Les fêtes offrent souvent ces exemples de confidences, qui ne sont possibles qu’entre deux trajets (“tu peux m’emmener en ville ?”), qu’entre des corridors ou après l’affairement des préparations où l’on n’a du temps pour personne, sauf pour les autres (“sors de la cuisine, je dois finir !”).
Ce que ma mère n’avait alors pas perçu dans l’agitation, tendue vers ses urgences, elle me le décrivit dans la voiture, une fois que son corps fut remis et qu’elle put reconstituer (c’est-à-dire se souvenir) à partir de lui ce qui était, faute d’avoir été raconté, sans importance : les pertes de mémoire de ma grand-mère.

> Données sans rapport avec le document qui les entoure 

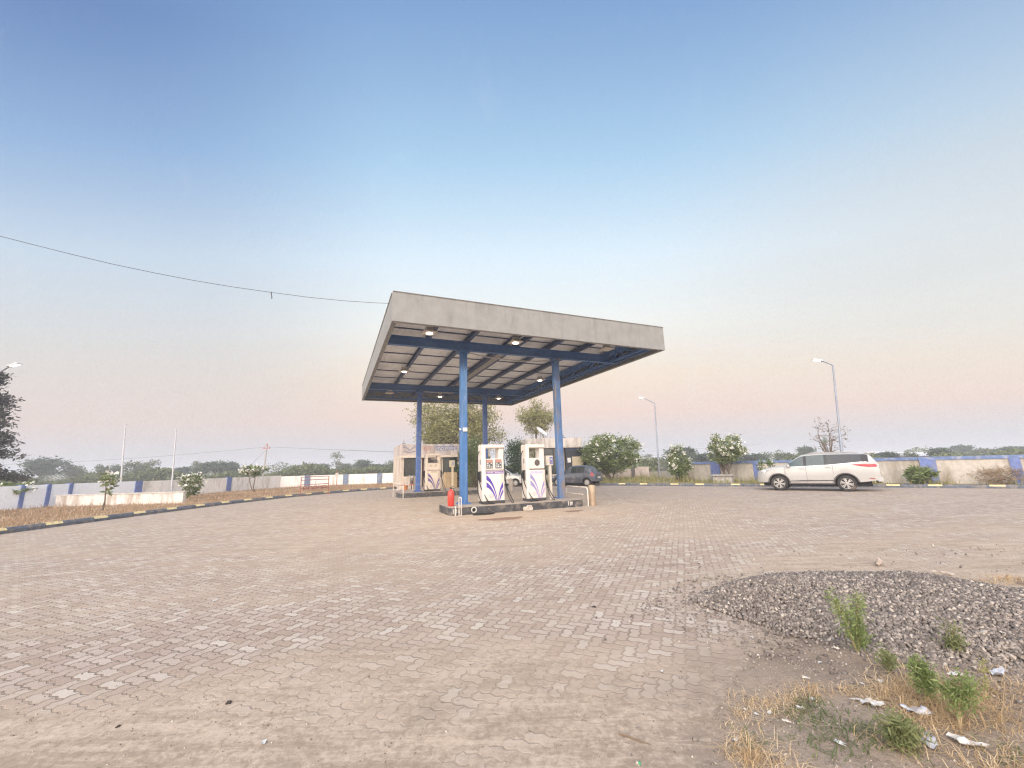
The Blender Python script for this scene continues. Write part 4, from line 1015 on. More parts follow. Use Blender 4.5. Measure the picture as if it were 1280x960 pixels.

La mémoire ne nous permet pas seulement de nous souvenir, mais de nous inscrire dans un ordre discursif, de nous rassembler pour nous présenter, solides, ancrés, maîtres de nous-mêmes, devant les autres. Face à une interrogation soudaine et sans réponse, qui met en péril l’intégrité de la personne et risque, peu à peu, de la fragmenter, reste alors le déni, ou l’hébétement (“Elle a tourné la tête et elle a plus rien dit”), quand le conflit interne est ingérable.